**DATA BLOCK**
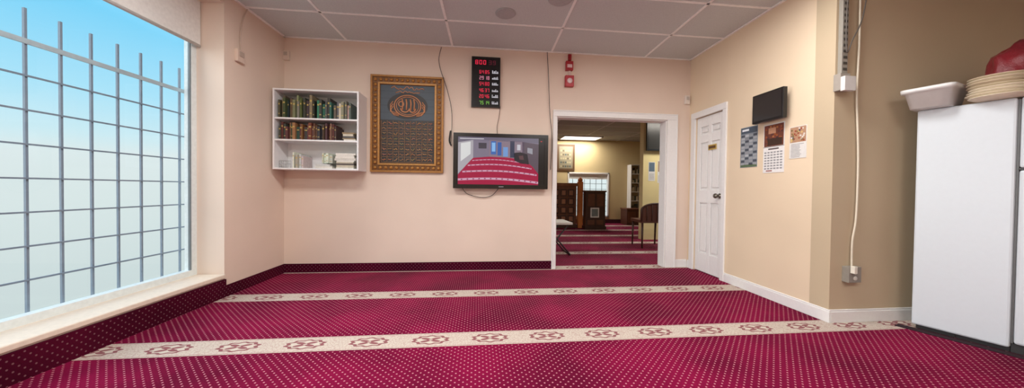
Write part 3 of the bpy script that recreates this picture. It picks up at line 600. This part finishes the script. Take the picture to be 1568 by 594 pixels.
b.box(TF,x0,x1,z7-.03,z7,-.55,0,(200,196,188))
for N in (-.05,-.5):
    b.tube([TF.p(x1-.05,z7-.03,N),TF.p(x1-.42,.012,N)],.011,(50,46,46)); b.tube([TF.p(x1-.42,z7-.03,N),TF.p(x1-.02,.012,N)],.011,(50,46,46))
    b.tube([TF.p(x0+.05,z7-.03,N),TF.p(x0+.3,.012,N)],.011,(50,46,46))
for U in (x1-.42,x1-.02): b.tube([TF.p(U,.012,-.05),TF.p(U,.012,-.5)],.011,(50,46,46))
b.obj("folding_table",amat(.5))
# ================= LIGHTING
for x in (1.2,3.8):
    troffer_or_fill(x-.6,x+.6,-2.35,-1.8,H,37,4); troffer_or_fill(x-.6,x+.6,-4.9,-4.3,H,44,4)  # added panels, out of view, put in to brighten the main room
sd=bpy.data.lights.new("sun",'SUN'); sd.energy=3.7; sd.angle=math.radians(70); sd.color=(1,1,1); so=bpy.data.objects.new("sun",sd); S.collection.objects.link(so)
dirv=Vector((1,.25,-.36)).normalized(); so.rotation_euler=dirv.to_track_quat('-Z','Y').to_euler(); so.location=(-8,-3,6)
wd=bpy.data.worlds.new("sky"); S.world=wd; wd.use_nodes=True; n=wd.node_tree.nodes; l=wd.node_tree.links; bg=n["Background"]
tc=n.new("ShaderNodeTexCoord"); sp_=n.new("ShaderNodeSeparateXYZ"); l.new(tc.outputs["Generated"],sp_.inputs[0]); cr=n.new("ShaderNodeValToRGB")
ma=n.new("ShaderNodeMath"); ma.operation='MULTIPLY_ADD'; ma.inputs[1].default_value=.5; ma.inputs[2].default_value=.5; l.new(sp_.outputs[2],ma.inputs[0]); l.new(ma.outputs[0],cr.inputs[0])
e=cr.color_ramp.elements; e[0].position=0.0; e[0].color=lin((170,182,180)); e[1].position=1; e[1].color=lin((80,165,225))
for p,c in ((.40,(205,219,219)),(.50,(218,231,231)),(.53,(222,235,236)),(.548,(206,236,244)),(.59,(172,228,250)),(.66,(124,212,250))):
    x=e.new(p); x.color=lin(c)
l.new(cr.outputs[0],bg.inputs[0]); bg.inputs[1].default_value=1.05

**WHAT TO PRODUCE**
Using the data above, print every line exactly, omitting pictures.

**CORRECT OUTPUT**
Write part 3 of the bpy script that recreates this picture. It picks up at line 600. This part finishes the script. Take the picture to be 1568 by 594 pixels.
b.box(TF,x0,x1,z7-.03,z7,-.55,0,(200,196,188))
for N in (-.05,-.5):
    b.tube([TF.p(x1-.05,z7-.03,N),TF.p(x1-.42,.012,N)],.011,(50,46,46)); b.tube([TF.p(x1-.42,z7-.03,N),TF.p(x1-.02,.012,N)],.011,(50,46,46))
    b.tube([TF.p(x0+.05,z7-.03,N),TF.p(x0+.3,.012,N)],.011,(50,46,46))
for U in (x1-.42,x1-.02): b.tube([TF.p(U,.012,-.05),TF.p(U,.012,-.5)],.011,(50,46,46))
b.obj("folding_table",amat(.5))
# ================= LIGHTING
for x in (1.2,3.8):
    troffer_or_fill(x-.6,x+.6,-2.35,-1.8,H,37,4); troffer_or_fill(x-.6,x+.6,-4.9,-4.3,H,44,4)  # added panels, out of view, put in to brighten the main room
sd=bpy.data.lights.new("sun",'SUN'); sd.energy=3.7; sd.angle=math.radians(70); sd.color=(1,1,1); so=bpy.data.objects.new("sun",sd); S.collection.objects.link(so)
dirv=Vector((1,.25,-.36)).normalized(); so.rotation_euler=dirv.to_track_quat('-Z','Y').to_euler(); so.location=(-8,-3,6)
wd=bpy.data.worlds.new("sky"); S.world=wd; wd.use_nodes=True; n=wd.node_tree.nodes; l=wd.node_tree.links; bg=n["Background"]
tc=n.new("ShaderNodeTexCoord"); sp_=n.new("ShaderNodeSeparateXYZ"); l.new(tc.outputs["Generated"],sp_.inputs[0]); cr=n.new("ShaderNodeValToRGB")
ma=n.new("ShaderNodeMath"); ma.operation='MULTIPLY_ADD'; ma.inputs[1].default_value=.5; ma.inputs[2].default_value=.5; l.new(sp_.outputs[2],ma.inputs[0]); l.new(ma.outputs[0],cr.inputs[0])
e=cr.color_ramp.elements; e[0].position=0.0; e[0].color=lin((170,182,180)); e[1].position=1; e[1].color=lin((80,165,225))
for p,c in ((.40,(205,219,219)),(.50,(218,231,231)),(.53,(222,235,236)),(.548,(206,236,244)),(.59,(172,228,250)),(.66,(124,212,250))):
    x=e.new(p); x.color=lin(c)
l.new(cr.outputs[0],bg.inputs[0]); bg.inputs[1].default_value=1.05